On the evening of November 9, Hart left his father at the department store's entrance and set off into the department store's parking lot to get his car. He intended to drive his father to a meeting, according to the book "Jury Rigging in the Court of Public Opinion."
But Hart's father became alarmed as the minutes ticked by and his son's Studebaker failed to appear. Hart was already long gone by that time. Upon entering his Studebaker, the young businessman is said to have been carjacked at gunpoint by Harold Thurmond.
The book "Murder by the Bay: Historic Homicide in and about the City of San Francisco" details how the kidnapping unfolded: Thurmond forced Hart to drive to meet his accomplice Jack Holmes. In Holmes' car, the two kidnappers and their victim drove to the San Mateo Bridge.

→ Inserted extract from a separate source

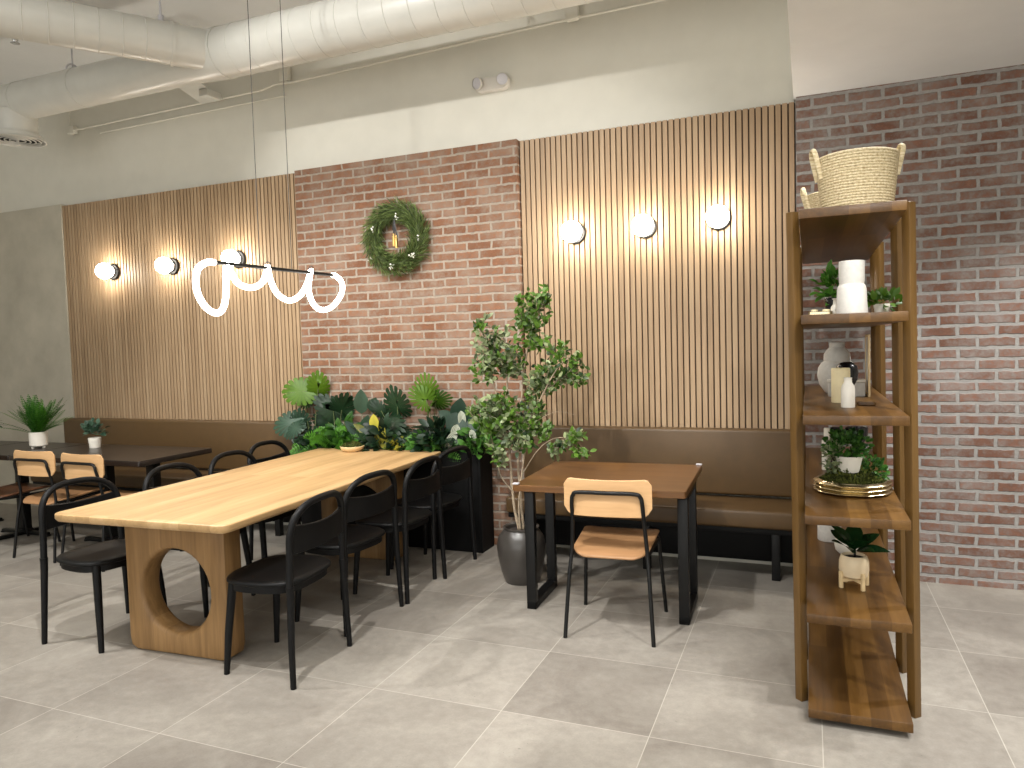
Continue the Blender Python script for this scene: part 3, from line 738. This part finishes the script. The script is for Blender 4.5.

After forcing him out of the car, Holmes knocked the young man in the head with a concrete block; the abductors then bound him with wire, tied concrete blocks to his legs, and threw him into the San Francisco Bay.
Hart survived the fall, landing in shallow water at the base of the bridge. The kidnappers killed him when they drew their firearms and shot the victim from above. The abductors then attempted to secure a $40,000 ransom from the family. The pair's efforts to collect a payment ultimately resulted in their arrests; both Holmes and Thurmond subsequently confessed to murdering Hart.
The Mercury News reported that after Holmes and Thurmond confessed to the crime, a mob of thousands stormed the jail where they were being held and lynched the two men.
The killing of Holmes and Thurmond, who were both white, was California's last well-publicized lynching.